Now it remains to be seen whether American record buyers also hold a soft spot in their hearts for the Fab Four. "The Beatles: Live At The BBC" was released in U.S. stores Tuesday.The album was selling well at New York City's Tower Records, where manager John Bauer said 144 copies had sold by late afternoon.

"It's definitely a very brisk pace," he said. "It's not often we sell 100 of anything on the very first day."

The 56-track album of live radio performances, remastered by the group's legendary producer George Martin, is the first new release in some 25 years by the Liverpool phenomenon who broke up in 1970.

In Britain, the album - featuring some 30 previously unreleased songs - has topped the charts.

If American sales follow suit, will anyone be surprised?

Maybe not. After all, this was the group that changed rock 'n' roll forever with its irresistable blend of superb vocals, innovative songwriting, wit and style.

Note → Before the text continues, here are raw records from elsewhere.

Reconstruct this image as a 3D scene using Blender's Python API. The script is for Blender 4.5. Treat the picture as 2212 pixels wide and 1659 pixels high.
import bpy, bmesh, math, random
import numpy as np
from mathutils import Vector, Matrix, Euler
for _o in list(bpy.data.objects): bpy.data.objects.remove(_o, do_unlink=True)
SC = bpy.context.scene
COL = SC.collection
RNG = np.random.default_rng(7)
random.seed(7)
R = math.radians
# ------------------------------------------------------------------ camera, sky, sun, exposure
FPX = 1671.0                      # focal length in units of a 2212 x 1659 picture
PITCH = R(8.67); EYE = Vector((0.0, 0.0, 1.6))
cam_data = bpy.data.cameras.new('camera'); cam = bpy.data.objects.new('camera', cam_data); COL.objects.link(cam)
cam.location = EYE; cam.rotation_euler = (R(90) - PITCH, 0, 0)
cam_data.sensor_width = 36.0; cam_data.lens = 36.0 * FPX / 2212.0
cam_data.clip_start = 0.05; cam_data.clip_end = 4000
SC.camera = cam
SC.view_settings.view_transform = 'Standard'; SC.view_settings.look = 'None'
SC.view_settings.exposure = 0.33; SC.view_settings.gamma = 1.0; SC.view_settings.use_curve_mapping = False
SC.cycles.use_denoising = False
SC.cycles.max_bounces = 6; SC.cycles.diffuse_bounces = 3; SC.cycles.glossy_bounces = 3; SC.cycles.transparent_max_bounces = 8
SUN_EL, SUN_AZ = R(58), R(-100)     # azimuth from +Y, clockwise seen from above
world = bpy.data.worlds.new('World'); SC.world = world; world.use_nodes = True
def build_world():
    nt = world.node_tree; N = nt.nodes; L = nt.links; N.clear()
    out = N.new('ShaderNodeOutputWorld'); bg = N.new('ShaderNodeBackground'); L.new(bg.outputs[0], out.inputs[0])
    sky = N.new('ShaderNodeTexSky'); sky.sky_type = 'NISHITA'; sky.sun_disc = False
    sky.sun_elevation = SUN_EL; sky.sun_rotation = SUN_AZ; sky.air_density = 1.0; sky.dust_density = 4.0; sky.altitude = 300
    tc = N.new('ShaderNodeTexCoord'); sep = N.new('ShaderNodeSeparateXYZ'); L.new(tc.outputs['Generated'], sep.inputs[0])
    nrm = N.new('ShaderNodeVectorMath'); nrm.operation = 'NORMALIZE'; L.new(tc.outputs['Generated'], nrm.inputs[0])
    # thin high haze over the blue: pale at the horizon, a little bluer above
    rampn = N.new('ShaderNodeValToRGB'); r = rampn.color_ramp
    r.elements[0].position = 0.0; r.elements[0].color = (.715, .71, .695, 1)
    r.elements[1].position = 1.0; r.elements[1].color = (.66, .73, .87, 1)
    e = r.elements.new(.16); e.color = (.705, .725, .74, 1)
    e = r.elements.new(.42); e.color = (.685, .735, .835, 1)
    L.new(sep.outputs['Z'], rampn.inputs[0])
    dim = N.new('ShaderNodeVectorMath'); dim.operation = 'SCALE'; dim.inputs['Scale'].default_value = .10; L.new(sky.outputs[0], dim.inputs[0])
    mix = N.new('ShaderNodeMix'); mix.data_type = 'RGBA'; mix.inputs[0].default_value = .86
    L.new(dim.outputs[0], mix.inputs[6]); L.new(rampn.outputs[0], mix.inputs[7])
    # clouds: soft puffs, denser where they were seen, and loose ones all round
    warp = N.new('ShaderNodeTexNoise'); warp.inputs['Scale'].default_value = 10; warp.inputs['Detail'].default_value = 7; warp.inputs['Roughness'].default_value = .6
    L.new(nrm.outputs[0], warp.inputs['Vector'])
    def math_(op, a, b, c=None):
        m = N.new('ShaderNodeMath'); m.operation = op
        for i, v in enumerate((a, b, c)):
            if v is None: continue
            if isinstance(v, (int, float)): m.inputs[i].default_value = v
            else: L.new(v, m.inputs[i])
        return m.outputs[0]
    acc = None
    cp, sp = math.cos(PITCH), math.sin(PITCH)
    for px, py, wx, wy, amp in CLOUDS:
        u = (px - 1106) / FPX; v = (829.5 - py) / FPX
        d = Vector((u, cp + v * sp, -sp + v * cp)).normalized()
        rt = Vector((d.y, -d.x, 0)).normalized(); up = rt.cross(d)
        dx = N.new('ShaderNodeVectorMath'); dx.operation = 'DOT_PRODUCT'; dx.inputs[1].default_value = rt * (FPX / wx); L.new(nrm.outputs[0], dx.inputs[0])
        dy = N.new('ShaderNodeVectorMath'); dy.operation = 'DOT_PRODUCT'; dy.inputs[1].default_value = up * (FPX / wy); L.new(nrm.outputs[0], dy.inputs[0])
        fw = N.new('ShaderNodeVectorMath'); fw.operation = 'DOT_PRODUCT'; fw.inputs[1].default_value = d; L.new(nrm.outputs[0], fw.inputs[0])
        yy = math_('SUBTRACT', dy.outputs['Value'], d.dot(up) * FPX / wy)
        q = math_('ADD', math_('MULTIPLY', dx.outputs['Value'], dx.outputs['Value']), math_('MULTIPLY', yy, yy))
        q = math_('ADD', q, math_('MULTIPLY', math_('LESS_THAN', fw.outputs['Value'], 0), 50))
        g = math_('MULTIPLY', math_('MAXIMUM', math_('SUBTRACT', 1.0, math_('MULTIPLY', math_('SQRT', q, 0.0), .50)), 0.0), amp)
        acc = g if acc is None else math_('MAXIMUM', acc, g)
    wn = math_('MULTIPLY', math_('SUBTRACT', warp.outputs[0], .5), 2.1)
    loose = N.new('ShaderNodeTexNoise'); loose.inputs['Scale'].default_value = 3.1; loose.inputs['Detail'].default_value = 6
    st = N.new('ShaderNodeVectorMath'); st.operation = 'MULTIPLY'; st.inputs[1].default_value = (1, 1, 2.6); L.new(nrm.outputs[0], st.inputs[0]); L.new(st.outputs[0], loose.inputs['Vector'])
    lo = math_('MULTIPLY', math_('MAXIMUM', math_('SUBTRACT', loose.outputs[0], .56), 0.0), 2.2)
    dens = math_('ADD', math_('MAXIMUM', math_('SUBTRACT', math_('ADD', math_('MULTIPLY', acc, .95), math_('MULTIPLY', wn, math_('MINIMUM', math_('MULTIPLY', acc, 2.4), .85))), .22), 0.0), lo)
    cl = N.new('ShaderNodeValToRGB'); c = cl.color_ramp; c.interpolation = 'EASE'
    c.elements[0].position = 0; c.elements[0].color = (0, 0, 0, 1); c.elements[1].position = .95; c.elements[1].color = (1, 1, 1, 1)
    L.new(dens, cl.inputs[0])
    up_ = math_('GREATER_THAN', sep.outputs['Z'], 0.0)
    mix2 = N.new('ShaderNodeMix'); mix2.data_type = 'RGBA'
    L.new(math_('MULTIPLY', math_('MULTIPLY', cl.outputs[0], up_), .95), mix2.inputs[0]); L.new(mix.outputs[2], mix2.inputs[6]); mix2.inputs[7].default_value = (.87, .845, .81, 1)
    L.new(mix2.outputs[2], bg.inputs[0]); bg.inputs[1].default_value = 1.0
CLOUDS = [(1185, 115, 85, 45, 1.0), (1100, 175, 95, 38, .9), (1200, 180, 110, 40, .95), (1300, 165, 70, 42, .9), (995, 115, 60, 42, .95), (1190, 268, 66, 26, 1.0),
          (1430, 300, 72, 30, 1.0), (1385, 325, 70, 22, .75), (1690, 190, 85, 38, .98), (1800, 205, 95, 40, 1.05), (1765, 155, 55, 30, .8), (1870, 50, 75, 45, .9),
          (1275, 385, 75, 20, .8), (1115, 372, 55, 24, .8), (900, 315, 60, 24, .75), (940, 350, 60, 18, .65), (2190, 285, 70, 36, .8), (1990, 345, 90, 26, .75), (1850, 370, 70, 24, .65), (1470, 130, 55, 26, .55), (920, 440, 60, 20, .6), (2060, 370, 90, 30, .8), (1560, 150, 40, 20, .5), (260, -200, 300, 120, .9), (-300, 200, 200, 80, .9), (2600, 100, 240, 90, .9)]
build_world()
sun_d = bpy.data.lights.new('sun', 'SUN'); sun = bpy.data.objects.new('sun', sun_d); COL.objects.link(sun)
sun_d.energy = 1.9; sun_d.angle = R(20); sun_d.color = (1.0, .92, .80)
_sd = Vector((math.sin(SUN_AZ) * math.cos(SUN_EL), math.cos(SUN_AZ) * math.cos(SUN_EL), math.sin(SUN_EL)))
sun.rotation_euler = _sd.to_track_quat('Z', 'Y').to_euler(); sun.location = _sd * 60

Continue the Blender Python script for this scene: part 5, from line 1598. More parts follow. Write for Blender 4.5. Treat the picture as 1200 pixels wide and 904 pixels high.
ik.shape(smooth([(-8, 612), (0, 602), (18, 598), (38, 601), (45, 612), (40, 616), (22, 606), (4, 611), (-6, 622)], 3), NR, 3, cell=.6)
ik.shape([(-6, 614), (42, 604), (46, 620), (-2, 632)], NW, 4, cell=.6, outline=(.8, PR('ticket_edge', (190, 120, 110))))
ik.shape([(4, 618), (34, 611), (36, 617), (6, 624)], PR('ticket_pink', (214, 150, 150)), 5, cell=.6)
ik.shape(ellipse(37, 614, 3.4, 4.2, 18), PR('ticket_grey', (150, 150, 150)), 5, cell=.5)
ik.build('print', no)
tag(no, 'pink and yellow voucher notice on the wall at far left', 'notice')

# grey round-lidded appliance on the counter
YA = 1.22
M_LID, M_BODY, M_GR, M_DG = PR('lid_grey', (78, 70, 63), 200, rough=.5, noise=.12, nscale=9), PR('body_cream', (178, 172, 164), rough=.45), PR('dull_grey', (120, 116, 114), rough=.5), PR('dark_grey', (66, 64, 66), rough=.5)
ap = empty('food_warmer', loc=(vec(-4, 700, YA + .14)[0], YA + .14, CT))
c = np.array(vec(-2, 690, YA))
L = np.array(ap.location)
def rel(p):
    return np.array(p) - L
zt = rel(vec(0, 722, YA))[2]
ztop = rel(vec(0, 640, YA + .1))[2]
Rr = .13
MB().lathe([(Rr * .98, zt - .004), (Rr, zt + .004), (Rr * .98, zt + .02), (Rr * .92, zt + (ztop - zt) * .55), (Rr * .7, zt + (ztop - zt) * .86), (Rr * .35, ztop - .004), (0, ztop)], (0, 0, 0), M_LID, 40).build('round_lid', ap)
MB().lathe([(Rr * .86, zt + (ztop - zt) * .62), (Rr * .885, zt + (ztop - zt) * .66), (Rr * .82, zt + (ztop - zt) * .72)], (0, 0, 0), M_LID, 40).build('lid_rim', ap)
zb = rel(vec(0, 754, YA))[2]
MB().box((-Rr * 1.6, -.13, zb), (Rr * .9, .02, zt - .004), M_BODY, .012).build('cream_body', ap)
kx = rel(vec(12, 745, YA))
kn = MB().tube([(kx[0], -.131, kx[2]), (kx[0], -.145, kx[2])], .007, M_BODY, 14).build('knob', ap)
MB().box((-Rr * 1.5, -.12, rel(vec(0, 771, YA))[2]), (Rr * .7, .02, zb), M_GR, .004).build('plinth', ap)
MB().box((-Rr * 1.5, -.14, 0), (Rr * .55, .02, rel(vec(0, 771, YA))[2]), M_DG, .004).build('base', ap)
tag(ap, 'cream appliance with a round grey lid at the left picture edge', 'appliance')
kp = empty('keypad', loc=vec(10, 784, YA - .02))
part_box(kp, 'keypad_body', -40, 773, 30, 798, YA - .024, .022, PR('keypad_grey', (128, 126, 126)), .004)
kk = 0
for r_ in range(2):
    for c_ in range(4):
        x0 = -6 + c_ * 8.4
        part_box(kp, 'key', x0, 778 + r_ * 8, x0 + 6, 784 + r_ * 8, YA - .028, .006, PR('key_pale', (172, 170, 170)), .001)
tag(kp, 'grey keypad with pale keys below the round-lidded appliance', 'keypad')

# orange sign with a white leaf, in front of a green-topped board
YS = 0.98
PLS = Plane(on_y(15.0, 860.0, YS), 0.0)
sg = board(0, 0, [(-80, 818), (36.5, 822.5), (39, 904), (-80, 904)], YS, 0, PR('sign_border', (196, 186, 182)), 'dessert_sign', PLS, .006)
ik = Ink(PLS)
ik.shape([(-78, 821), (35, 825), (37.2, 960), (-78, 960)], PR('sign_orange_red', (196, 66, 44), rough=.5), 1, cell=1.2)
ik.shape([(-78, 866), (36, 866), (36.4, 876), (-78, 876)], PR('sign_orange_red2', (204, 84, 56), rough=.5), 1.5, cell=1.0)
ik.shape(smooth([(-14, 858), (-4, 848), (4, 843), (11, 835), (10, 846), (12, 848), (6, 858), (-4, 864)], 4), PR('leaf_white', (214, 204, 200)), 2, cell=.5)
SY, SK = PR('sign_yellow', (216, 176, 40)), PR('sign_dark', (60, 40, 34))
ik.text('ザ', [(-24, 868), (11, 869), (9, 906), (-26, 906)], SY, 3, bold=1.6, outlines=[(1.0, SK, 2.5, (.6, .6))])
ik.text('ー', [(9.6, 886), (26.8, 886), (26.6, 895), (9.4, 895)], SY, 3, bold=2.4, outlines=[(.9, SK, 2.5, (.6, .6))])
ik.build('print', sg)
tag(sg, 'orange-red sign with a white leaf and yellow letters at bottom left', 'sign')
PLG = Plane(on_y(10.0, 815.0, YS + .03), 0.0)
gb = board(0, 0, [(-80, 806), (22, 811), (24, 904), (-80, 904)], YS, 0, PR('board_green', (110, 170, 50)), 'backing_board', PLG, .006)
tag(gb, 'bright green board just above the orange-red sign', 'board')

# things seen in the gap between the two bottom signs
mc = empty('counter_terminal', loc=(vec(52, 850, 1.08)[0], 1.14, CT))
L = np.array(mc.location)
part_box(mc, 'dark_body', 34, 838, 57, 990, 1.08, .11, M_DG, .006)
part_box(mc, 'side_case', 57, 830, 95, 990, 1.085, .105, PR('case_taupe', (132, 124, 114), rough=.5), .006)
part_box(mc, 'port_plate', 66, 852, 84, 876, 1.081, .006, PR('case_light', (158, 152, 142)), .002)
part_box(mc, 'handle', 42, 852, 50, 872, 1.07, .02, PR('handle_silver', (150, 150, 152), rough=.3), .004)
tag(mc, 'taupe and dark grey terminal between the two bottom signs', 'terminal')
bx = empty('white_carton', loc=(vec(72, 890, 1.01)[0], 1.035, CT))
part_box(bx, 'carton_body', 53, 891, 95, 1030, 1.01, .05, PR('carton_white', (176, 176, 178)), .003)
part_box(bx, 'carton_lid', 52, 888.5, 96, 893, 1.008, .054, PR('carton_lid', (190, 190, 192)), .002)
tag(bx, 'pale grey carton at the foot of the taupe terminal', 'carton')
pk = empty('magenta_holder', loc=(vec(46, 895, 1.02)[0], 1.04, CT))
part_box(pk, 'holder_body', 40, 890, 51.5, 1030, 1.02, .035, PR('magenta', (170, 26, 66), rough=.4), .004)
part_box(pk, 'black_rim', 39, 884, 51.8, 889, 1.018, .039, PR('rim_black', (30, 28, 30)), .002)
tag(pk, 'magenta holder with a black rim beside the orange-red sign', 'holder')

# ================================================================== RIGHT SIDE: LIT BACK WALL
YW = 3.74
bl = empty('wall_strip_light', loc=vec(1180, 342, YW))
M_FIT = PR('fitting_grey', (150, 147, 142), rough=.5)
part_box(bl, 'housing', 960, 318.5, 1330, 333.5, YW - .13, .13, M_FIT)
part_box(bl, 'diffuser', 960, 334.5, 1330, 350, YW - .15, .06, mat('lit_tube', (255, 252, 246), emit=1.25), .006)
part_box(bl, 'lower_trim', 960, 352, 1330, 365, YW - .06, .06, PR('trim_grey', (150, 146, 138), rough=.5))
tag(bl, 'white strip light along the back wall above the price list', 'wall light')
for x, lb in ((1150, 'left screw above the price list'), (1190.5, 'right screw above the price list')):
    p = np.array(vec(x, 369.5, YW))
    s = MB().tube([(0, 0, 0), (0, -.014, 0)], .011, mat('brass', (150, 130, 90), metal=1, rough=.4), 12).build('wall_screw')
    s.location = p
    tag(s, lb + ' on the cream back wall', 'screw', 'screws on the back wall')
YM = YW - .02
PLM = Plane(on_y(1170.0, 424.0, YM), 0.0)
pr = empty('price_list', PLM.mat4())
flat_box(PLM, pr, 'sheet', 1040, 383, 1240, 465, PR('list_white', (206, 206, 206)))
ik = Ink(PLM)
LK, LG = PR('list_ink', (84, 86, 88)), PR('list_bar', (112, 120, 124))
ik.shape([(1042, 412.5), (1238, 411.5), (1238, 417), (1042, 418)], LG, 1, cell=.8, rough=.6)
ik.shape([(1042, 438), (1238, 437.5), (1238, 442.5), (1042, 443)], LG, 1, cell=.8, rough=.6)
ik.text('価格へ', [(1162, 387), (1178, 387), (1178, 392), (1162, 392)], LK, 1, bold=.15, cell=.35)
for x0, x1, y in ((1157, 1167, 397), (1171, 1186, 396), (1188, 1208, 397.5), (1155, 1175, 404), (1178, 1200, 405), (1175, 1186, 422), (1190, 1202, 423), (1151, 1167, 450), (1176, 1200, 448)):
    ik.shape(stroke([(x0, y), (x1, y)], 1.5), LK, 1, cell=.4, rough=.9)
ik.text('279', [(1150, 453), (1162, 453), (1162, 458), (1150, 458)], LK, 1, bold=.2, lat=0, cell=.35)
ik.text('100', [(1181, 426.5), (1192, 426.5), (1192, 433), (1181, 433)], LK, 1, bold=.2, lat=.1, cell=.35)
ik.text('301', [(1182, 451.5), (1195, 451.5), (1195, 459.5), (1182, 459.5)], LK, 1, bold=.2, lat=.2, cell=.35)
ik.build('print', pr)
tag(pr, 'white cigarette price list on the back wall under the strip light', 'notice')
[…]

In February 1964, the Beatles turned the pop world on its ear with hits like "I Want To Hold Your Hand" and "She Loves You," intensely melodic tunes inspired by their American rock 'n' roll heros: Elvis Presley, Carl Perkins, Buddy Holly, Chuck Berry and Little Richard.

But two years earlier, the scuffling mop tops - without so much as a record deal but guided by their ever-resourceful manager, Brian Epstein - passed a BBC audition with the high praise "an unusual group . . . with a tendency to play music."

Between March 1962 and and June 1965 they appeared on some 52 BBC radio shows, programs like "Pop Go The Beatles" and "Side By Side." They performed their current hits along with American cover songs that made up their early stage act.

It is this diverse selection of pop, rock, C&W and R&B that makes up the bulk of these bristling, mostly thrilling, tracks.

The boys weigh in heavily with their favorite rockers, offering nine songs by Chuck Berry, four by Little Richard and five by Carl Perkins. There's also 15 originals including one unreleased gem, the smooth poppish "I'll Be On My Way."

The eclectic repertoire runs from the raucous "Hippy Hippy Shake" and their own "I Saw Her Standing There" to such tender left-field oddities as "The Honeymoon Song" and Ann Margaret's "I Just Don't Understand," an almost startling blend that explains the range their original material would later take.